[Info-vax] READ and WRITE vs. SEARCH/OUTPUT

Richard B. Gilbert rgilbert88 at comcast.net
Sat Jan 28 19:55:13 EST 2012


On 1/28/2012 5:25 PM, Arne Vajhøj wrote:
> On 1/24/2012 4:06 AM, Michael Kraemer wrote:
>> Richard B. Gilbert schrieb:
>>> VMS is not widely used these days. Princeton University had VAXen in:
>>> Plasma Physics Laboratory, Gas Dynamics Laboratory, Physics
>>> Department, and the Chemistry Department. It doesn't help if the
>>> students can't use it, or if they choose to use something else.
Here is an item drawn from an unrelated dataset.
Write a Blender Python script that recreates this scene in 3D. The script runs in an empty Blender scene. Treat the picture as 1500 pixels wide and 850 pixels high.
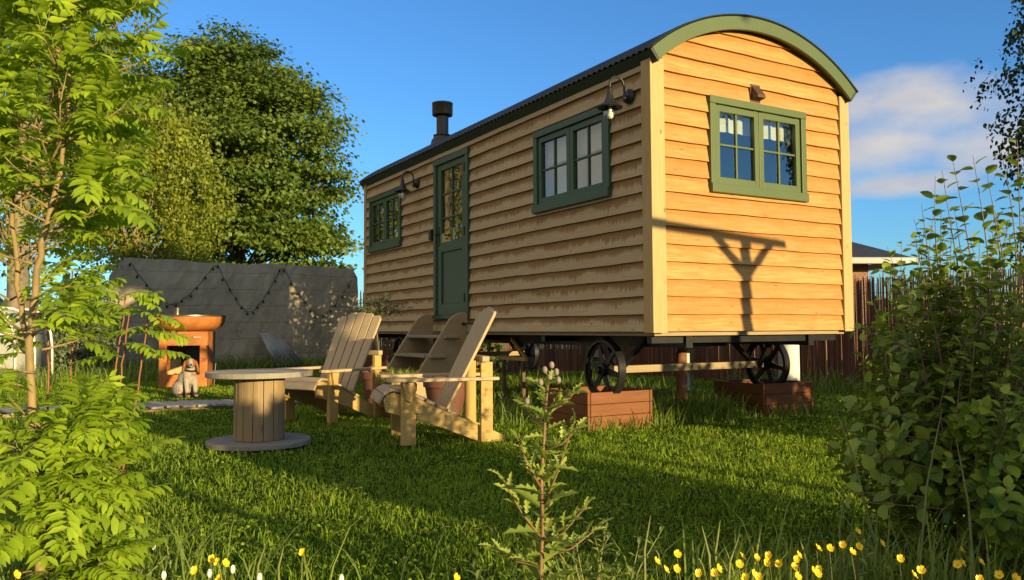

The
>>> University as a whole was IBM oriented. The Computing Center had an
>>> IBM 360/91, one of eighteen or so that were made. It was what passed
>>> for a "super computer" in those days.
>>
>> This scenario wasn't/isn't unusual for academia (uni's and bigger labs).
>> For larger tasks one had big iron in the Computing Centre.
>> For data taking or process control one used PDP's or, later, VAXen.
>> So until the late 1980's there was little chance for a student
>> *not* to be exposed to one of those DEC products. From the end
>> of the 1980's onwards, however, Unix took over. DEC still had
>> a good chance to ride that wave too, e.g. by migrating their
>> large VMS base to Ultrix, while constantly improving the latter.
>> DEC chose to blow that opportunity.
>
> Or made OSF/1 a bigger success. Many people consider OSF/1 aka
> DU aka Tru64 to be a lot better than Ultrix.
>
> Note that they would still have been toast today, but Unix
> would have given them 10-15 more years until Linux and Windows
> would have taken over anyway.
>
> Arne
>

DEC's pricing was such that nearly all of its competitors could 
undersell them and nearly all of them did just that!

As far as I can tell, DEC either could not or would not sell at
the "Market Price".

Suicide!  R.I.P. Digital Equipment Corp.